## START Dataset

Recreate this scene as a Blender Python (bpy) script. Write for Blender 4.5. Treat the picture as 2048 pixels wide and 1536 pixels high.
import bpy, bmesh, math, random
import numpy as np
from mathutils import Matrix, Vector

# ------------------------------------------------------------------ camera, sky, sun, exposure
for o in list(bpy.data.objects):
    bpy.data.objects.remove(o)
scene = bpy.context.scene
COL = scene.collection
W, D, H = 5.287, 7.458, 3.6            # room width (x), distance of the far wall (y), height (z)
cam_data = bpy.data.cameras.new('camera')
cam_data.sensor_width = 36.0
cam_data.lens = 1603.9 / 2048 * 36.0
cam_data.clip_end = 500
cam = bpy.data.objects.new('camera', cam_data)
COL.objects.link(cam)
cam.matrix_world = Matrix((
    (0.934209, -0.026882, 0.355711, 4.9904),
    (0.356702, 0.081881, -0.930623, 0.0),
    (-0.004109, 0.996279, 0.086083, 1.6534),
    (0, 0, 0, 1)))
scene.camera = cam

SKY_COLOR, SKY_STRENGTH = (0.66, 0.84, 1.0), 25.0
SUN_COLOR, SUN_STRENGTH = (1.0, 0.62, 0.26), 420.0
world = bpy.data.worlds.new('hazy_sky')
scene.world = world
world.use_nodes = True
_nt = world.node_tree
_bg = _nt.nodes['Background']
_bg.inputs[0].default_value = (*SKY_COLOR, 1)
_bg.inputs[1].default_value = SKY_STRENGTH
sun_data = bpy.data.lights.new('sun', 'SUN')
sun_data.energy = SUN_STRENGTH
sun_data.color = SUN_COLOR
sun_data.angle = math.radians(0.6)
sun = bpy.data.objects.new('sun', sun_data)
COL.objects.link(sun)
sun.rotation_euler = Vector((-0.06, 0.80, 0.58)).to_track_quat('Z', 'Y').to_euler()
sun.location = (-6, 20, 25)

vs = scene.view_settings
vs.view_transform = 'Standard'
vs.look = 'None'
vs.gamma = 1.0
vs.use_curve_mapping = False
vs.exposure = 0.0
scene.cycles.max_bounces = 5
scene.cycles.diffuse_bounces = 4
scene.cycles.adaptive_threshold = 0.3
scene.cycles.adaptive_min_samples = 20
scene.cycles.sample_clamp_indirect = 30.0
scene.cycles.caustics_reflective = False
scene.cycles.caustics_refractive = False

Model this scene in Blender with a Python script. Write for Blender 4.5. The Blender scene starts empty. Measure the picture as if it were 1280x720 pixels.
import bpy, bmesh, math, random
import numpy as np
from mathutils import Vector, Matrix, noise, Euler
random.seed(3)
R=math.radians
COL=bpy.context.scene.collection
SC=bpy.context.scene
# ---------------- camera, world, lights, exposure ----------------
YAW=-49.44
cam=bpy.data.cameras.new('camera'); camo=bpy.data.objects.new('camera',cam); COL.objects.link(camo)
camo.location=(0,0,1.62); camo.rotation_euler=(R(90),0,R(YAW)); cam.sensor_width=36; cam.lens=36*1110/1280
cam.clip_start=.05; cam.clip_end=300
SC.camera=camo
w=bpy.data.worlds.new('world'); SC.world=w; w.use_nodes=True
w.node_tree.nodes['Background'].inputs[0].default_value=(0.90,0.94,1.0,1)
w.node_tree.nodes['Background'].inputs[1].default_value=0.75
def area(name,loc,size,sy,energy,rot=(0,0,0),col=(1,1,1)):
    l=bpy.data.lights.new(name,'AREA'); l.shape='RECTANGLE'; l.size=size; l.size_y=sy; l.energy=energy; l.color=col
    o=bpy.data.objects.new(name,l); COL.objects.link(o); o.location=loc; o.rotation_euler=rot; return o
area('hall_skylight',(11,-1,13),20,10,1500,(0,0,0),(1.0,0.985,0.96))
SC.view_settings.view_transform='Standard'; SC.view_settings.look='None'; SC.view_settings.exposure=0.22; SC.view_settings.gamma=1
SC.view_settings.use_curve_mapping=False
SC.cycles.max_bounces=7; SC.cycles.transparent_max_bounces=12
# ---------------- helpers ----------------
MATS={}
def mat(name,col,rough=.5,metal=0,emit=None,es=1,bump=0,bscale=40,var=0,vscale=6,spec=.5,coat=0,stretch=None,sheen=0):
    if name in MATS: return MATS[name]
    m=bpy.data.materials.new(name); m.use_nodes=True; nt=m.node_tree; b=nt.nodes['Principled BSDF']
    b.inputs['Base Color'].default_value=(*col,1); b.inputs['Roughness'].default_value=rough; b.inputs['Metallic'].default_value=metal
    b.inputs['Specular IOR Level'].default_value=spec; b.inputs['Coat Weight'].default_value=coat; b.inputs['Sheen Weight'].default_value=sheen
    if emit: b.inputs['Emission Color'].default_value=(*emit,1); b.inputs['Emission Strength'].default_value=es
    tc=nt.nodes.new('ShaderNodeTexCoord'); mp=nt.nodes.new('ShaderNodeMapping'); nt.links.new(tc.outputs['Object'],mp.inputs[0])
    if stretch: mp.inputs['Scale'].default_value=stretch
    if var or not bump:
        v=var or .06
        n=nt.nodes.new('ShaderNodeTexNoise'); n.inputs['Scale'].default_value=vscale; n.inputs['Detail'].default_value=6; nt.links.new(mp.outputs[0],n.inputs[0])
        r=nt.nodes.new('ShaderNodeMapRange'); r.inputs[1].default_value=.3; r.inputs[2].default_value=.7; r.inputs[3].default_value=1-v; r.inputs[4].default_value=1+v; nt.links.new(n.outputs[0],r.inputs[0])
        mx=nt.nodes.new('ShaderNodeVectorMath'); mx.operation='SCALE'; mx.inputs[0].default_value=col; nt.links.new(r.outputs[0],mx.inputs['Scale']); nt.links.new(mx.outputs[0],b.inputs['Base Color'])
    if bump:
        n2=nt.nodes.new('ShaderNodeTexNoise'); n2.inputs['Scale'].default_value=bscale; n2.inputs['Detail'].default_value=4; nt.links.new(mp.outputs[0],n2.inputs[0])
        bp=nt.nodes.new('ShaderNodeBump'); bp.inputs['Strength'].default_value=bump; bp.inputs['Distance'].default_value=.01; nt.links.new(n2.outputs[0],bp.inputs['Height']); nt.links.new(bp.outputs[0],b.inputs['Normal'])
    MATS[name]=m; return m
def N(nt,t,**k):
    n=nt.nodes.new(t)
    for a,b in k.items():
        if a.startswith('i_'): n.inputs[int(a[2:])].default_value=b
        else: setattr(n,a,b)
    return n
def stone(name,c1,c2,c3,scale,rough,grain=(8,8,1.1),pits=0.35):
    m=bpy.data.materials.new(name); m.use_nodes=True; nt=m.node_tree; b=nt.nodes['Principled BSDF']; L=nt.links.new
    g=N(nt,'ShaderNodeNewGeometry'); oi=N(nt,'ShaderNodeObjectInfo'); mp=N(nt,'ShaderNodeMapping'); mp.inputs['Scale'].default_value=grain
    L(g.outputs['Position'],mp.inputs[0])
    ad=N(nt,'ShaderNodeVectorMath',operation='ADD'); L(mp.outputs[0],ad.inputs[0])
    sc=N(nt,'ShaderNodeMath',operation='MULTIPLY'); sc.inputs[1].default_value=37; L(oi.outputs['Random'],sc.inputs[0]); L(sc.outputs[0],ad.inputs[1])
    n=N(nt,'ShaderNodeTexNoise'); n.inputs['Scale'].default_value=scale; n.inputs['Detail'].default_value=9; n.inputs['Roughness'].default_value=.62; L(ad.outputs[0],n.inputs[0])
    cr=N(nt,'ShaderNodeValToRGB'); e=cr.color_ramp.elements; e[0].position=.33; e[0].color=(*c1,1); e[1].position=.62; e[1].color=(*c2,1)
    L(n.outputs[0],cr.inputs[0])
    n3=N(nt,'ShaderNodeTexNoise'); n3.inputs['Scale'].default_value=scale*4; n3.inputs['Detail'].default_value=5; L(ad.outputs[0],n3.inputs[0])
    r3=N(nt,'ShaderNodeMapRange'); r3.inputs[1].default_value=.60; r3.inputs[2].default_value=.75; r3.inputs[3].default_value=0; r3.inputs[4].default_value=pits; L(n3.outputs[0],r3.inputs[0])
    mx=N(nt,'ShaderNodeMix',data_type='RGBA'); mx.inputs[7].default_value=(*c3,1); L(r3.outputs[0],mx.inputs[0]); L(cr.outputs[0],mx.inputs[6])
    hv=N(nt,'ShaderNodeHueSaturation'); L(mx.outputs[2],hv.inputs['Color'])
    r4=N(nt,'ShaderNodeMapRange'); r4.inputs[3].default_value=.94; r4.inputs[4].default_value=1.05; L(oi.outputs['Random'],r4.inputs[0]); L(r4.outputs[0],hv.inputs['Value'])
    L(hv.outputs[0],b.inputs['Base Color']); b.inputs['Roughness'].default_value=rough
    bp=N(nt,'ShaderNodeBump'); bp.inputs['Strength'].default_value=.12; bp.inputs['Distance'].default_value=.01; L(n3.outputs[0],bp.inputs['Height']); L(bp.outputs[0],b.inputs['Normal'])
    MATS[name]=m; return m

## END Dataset

### What is asked
Exactly as they stand, set down the lines from the top of the data through the line with "from mathutils import Matrix, Vector".

### Answer below
Recreate this scene as a Blender Python (bpy) script. Write for Blender 4.5. Treat the picture as 2048 pixels wide and 1536 pixels high.
import bpy, bmesh, math, random
import numpy as np
from mathutils import Matrix, Vector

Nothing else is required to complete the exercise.